### AIM OF THE TASK
Give back exactly the lines from the start of the listing to the line containing "scn = bpy.context.scene", inclusive, and nothing beyond them.

### DATASET SECTION
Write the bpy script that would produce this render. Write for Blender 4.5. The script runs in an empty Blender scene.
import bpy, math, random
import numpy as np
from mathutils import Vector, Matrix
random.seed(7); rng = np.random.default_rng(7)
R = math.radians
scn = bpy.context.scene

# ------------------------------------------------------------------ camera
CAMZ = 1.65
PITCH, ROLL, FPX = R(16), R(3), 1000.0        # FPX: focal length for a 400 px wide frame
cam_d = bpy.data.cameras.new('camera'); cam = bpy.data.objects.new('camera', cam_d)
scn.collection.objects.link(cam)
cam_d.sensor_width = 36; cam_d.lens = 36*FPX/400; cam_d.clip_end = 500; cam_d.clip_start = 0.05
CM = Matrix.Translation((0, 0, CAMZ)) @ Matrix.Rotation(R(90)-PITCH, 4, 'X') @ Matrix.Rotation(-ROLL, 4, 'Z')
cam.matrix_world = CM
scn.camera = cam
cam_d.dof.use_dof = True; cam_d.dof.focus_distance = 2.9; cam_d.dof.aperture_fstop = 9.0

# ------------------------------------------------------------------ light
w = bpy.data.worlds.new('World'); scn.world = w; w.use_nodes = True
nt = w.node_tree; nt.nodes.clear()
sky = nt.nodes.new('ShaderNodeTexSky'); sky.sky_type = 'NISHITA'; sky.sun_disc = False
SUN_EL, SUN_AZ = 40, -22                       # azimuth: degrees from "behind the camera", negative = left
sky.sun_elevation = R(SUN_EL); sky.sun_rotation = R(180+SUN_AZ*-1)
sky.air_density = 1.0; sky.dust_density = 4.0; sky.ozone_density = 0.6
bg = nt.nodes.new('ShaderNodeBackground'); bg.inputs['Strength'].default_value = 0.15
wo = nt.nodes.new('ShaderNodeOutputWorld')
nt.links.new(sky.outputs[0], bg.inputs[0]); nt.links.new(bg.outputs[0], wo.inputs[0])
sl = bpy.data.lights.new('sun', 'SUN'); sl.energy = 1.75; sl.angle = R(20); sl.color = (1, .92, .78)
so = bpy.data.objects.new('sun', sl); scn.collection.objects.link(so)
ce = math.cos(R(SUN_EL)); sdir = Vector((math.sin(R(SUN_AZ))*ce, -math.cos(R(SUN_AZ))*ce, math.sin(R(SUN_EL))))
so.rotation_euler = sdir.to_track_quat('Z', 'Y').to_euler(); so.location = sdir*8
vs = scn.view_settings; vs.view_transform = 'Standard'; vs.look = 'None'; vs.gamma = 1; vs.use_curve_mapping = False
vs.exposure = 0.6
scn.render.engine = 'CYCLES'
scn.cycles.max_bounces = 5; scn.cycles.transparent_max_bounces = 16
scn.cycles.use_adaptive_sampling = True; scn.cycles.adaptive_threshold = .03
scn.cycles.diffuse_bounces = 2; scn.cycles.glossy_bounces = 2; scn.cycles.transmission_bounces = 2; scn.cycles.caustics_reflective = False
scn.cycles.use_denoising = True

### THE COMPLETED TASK
Write the bpy script that would produce this render. Write for Blender 4.5. The script runs in an empty Blender scene.
import bpy, math, random
import numpy as np
from mathutils import Vector, Matrix
random.seed(7); rng = np.random.default_rng(7)
R = math.radians
scn = bpy.context.scene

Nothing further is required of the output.